Sunday, March 01, 2009

Meteoric

What does it feel like, I wonder, to be travelling so fast that the rush of wind burns you? The air must slam you, when you hit a little gradation from thinner to denser air, cross one of those cloud-edge boundaries: it must strike as heavily as train strikes a car marooned on the tracks. It hits you hard enough to tear you to pieces. And each piece bursts into flame from the mere friction of the air.

Watching the wisps of water falling, from Elowah, Wahclella, Multnomah. Wraiths of spray diverge from the fall, and drop, slower than the main plunge of water, fifty feet, a hundred, a hundred and fifty -- and vanish, like the meteors, before they hit the ground.

Stand at the bottom of one of the great falls. They generate their own wind, wet and cold even at high summer: an endless tumult of air and water, imperfectly mixed, blowing slantways from the splash pools.
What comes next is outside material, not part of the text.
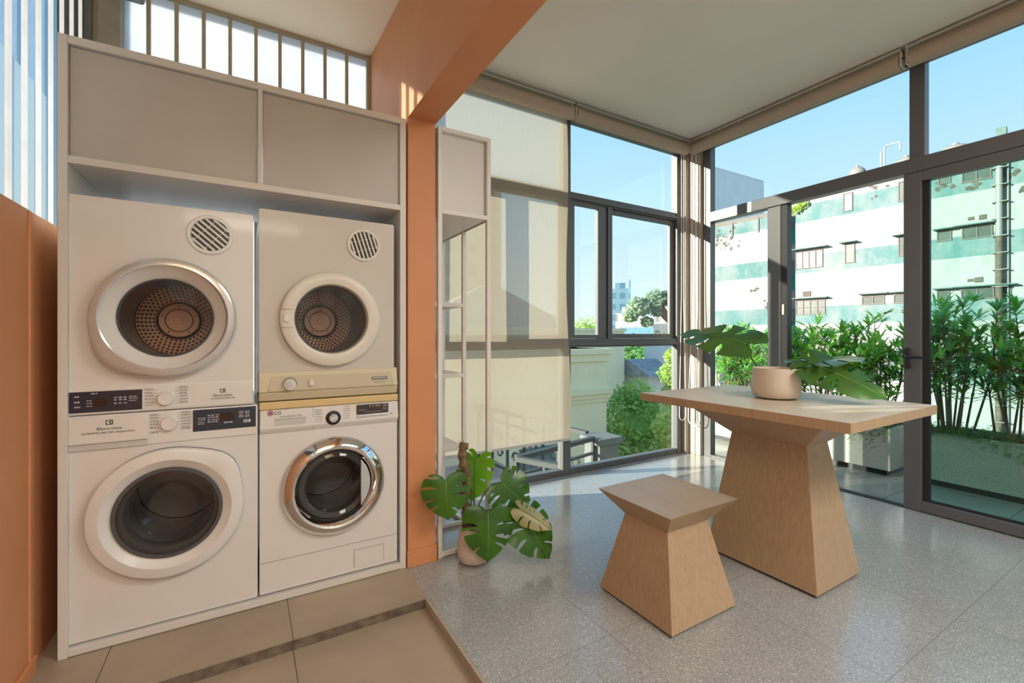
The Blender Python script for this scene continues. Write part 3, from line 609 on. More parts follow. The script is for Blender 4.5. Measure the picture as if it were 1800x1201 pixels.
x_, z_ = S(-.085, .922, YF-.005); text('ULTIMATECARE 500', .0088, x_, z_, YF-.0045, M['ink'], t, sx=1.1)
for x in (-.47, -.045): 
    b = MB(); b.lathe([(.018, 0), (.018, .014), (0, .016)], (x, YF+.07, S(0, 1.708, YF)[1]), 'z', 20); b.build('screw_cap', M['plastic'], t, smooth=True)

# ---- upper right: older dryer with yellowed panel
t, cx, cz = machine('tumble_dryer', 'aged off-white tumble dryer with yellowed control panel on the right stack', .048, .640, .897, 1.742, .345, 1.262, .165, M['appliance2'], drum='steel', cat='dryer', feet=False)
b = MB(); xa, xb = S(.046, 0, YF)[0], S(.654, 0, YF)[0]; za, zm, zb = S(0, .897, YF)[1], S(0, .935, YF)[1], S(0, 1.026, YF)[1]
b.hexa([(xa, YF-.005, za), (xb, YF-.005, za), (xb, YF+.1, za), (xa, YF+.1, za)], [(xa, YF-.022, zm), (xb, YF-.022, zm), (xb, YF+.1, zm), (xa, YF+.1, zm)])
b.hexa([(xa, YF-.022, zm+.001), (xb, YF-.022, zm+.001), (xb, YF+.1, zm+.001), (xa, YF+.1, zm+.001)], [(xa, YF-.006, zb), (xb, YF-.006, zb), (xb, YF+.1, zb), (xa, YF+.1, zb)])
b.build('control_panel', M['cream'], t, bevel=.006, seg=3)
b = MB(); b.hexa([(xa+.03, YF-.0235, zm+.004), (xb-.02, YF-.0235, zm+.004), (xb-.02, YF, zm+.004), (xa+.03, YF, zm+.004)], [(xa+.045, YF-.0095, zb-.018), (xb-.03, YF-.0095, zb-.018), (xb-.03, YF, zb-.018), (xa+.045, YF, zb-.018)]); b.build('panel_inlay', mat('tan_plastic', (.56, .50, .36), .4), t, bevel=.005)
b = MB(); b.lathe([(.216, 0), (.221, -.012), (.217, -.032), (.209, -.037), (.172, -.040), (.163, -.036), (.158, -.012), (.157, .0)], (cx, YF, cz), 'y', 96); dw = b.build('door', M['creamring'], t, smooth=True); gap(t, cx, cz, .2185)
b = MB(); b.lathe([(.158, -.010), (.155, -.012), (.151, -.008), (.150, .03)], (cx, YF, cz), 'y', 64); b.build('bezel', M['rubber'], dw, smooth=True)
b = MB(); b.lathe([(.154, -.002), (0, -.003)], (cx, YF, cz), 'y', 64); b.build('door_glass', M['doorglass'], dw, smooth=True)
b = MB(); b.box(cx-.205, cx-.183, YF-.046, YF-.036, cz-.016, cz+.016); b.build('door_latch', M['plastic'], dw, bevel=.003)
b = MB(); b.box(cx-.212, cx-.165, YF-.0405, YF-.037, cz+.040, cz+.042); b.box(cx-.212, cx-.165, YF-.0405, YF-.037, cz-.042, cz-.040); b.build('latch_seam', M['greyink'], dw)
vent(t, .493, 1.625, .080, math.radians(-72), 7, M['creamring'])
k_ = knob(t, .168, .966, .024, YF-.017, M['creamring'], .028); xs, zs = S(.168, .966, YF-.046); b = MB(); b.lathe([(.013, 0), (.0125, -.006), (0, -.006)], (xs, YF-.045, zs), 'y', 28); b.build('knob_cap', M['silver'], k_, smooth=True)
xs, zs = S(.168, .966, YF-.02); b = MB(); b.lathe([(.031, 0), (.031, -.0012), (.0285, -.0012), (.0285, 0)], (xs, YF-.018, zs), 'y', 36); b.build('dial_ring', M['greyink'], t)
quad(.247, .268, .955, .980, YF-.016, .014, M['creamring'], 'toggle_switch', t, .004, 3)
lp = quad(.530, .606, .968, .984, YF-.013, .006, M['greylogo'], 'nameplate', t, .002); dashes(lp, M['lightink'], YF-.0195, [(.537, .600, .974, .005)])
dashes(t, M['ink'], YF-.0195, [(.545, .596, .950, .006)]); lines(t, M['ink'], YF-.018, [(.54, .9605, .60, .9605)])
for x in (.12, .575):
    b = MB(); b.lathe([(.014, 0), (.014, .010), (0, .012)], (x, YF+.06, S(0, 1.742, YF)[1]), 'z', 20); b.build('screw_cap', M['creamring'], t, smooth=True)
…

We're all falling, even if the thunder of it is inaudible most of the time. We come to the falls because we can hear it and see it here, for a little while, remind ourselves briefly of a reality we can't bear to hold in our minds, but which we need to touch, every once in a while. It would be impossible to live in the constant awareness of falling. But it would be even more impossible to live without ever glimpsing it.